[START]
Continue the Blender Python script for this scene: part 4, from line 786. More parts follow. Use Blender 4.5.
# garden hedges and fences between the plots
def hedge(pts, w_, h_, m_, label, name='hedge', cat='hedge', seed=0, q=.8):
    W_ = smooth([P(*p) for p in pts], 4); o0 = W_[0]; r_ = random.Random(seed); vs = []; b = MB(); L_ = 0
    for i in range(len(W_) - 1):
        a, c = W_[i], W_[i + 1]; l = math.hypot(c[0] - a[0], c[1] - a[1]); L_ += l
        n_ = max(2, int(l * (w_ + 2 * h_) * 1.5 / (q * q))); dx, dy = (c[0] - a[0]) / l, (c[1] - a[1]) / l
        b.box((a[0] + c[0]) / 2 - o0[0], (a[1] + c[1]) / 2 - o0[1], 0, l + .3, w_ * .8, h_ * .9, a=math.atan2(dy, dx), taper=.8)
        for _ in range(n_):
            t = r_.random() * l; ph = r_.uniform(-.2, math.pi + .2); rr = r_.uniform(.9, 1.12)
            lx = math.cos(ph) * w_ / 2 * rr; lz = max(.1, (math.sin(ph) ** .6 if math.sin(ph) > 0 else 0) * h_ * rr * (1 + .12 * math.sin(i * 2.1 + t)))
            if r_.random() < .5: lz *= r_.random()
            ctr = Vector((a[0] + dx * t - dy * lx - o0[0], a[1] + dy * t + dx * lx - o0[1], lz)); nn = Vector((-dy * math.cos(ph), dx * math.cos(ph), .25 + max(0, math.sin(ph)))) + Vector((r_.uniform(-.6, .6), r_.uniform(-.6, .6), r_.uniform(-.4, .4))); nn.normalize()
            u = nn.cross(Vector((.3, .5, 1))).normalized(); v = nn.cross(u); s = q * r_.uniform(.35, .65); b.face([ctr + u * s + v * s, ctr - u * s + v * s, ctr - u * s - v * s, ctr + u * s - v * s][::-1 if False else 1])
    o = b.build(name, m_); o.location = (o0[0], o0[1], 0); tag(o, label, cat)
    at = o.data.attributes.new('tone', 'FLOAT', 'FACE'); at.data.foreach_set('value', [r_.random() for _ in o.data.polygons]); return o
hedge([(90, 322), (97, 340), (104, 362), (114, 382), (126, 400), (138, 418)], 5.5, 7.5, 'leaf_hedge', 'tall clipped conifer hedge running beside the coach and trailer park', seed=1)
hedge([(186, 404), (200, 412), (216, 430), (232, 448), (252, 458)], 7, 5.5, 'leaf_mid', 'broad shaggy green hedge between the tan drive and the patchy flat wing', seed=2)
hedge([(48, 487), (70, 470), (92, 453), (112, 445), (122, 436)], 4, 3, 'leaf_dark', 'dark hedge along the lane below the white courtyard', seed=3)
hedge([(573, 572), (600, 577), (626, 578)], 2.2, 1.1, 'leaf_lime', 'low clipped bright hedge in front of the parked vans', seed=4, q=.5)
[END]
» **EXERCISE TASK**
Take the listing above and write it out again exactly.

» **REPLY TO THE TASK**
Continue the Blender Python script for this scene: part 4, from line 786. More parts follow. Use Blender 4.5.
# garden hedges and fences between the plots
def hedge(pts, w_, h_, m_, label, name='hedge', cat='hedge', seed=0, q=.8):
    W_ = smooth([P(*p) for p in pts], 4); o0 = W_[0]; r_ = random.Random(seed); vs = []; b = MB(); L_ = 0
    for i in range(len(W_) - 1):
        a, c = W_[i], W_[i + 1]; l = math.hypot(c[0] - a[0], c[1] - a[1]); L_ += l
        n_ = max(2, int(l * (w_ + 2 * h_) * 1.5 / (q * q))); dx, dy = (c[0] - a[0]) / l, (c[1] - a[1]) / l
        b.box((a[0] + c[0]) / 2 - o0[0], (a[1] + c[1]) / 2 - o0[1], 0, l + .3, w_ * .8, h_ * .9, a=math.atan2(dy, dx), taper=.8)
        for _ in range(n_):
            t = r_.random() * l; ph = r_.uniform(-.2, math.pi + .2); rr = r_.uniform(.9, 1.12)
            lx = math.cos(ph) * w_ / 2 * rr; lz = max(.1, (math.sin(ph) ** .6 if math.sin(ph) > 0 else 0) * h_ * rr * (1 + .12 * math.sin(i * 2.1 + t)))
            if r_.random() < .5: lz *= r_.random()
            ctr = Vector((a[0] + dx * t - dy * lx - o0[0], a[1] + dy * t + dx * lx - o0[1], lz)); nn = Vector((-dy * math.cos(ph), dx * math.cos(ph), .25 + max(0, math.sin(ph)))) + Vector((r_.uniform(-.6, .6), r_.uniform(-.6, .6), r_.uniform(-.4, .4))); nn.normalize()
            u = nn.cross(Vector((.3, .5, 1))).normalized(); v = nn.cross(u); s = q * r_.uniform(.35, .65); b.face([ctr + u * s + v * s, ctr - u * s + v * s, ctr - u * s - v * s, ctr + u * s - v * s][::-1 if False else 1])
    o = b.build(name, m_); o.location = (o0[0], o0[1], 0); tag(o, label, cat)
    at = o.data.attributes.new('tone', 'FLOAT', 'FACE'); at.data.foreach_set('value', [r_.random() for _ in o.data.polygons]); return o
hedge([(90, 322), (97, 340), (104, 362), (114, 382), (126, 400), (138, 418)], 5.5, 7.5, 'leaf_hedge', 'tall clipped conifer hedge running beside the coach and trailer park', seed=1)
hedge([(186, 404), (200, 412), (216, 430), (232, 448), (252, 458)], 7, 5.5, 'leaf_mid', 'broad shaggy green hedge between the tan drive and the patchy flat wing', seed=2)
hedge([(48, 487), (70, 470), (92, 453), (112, 445), (122, 436)], 4, 3, 'leaf_dark', 'dark hedge along the lane below the white courtyard', seed=3)
hedge([(573, 572), (600, 577), (626, 578)], 2.2, 1.1, 'leaf_lime', 'low clipped bright hedge in front of the parked vans', seed=4, q=.5)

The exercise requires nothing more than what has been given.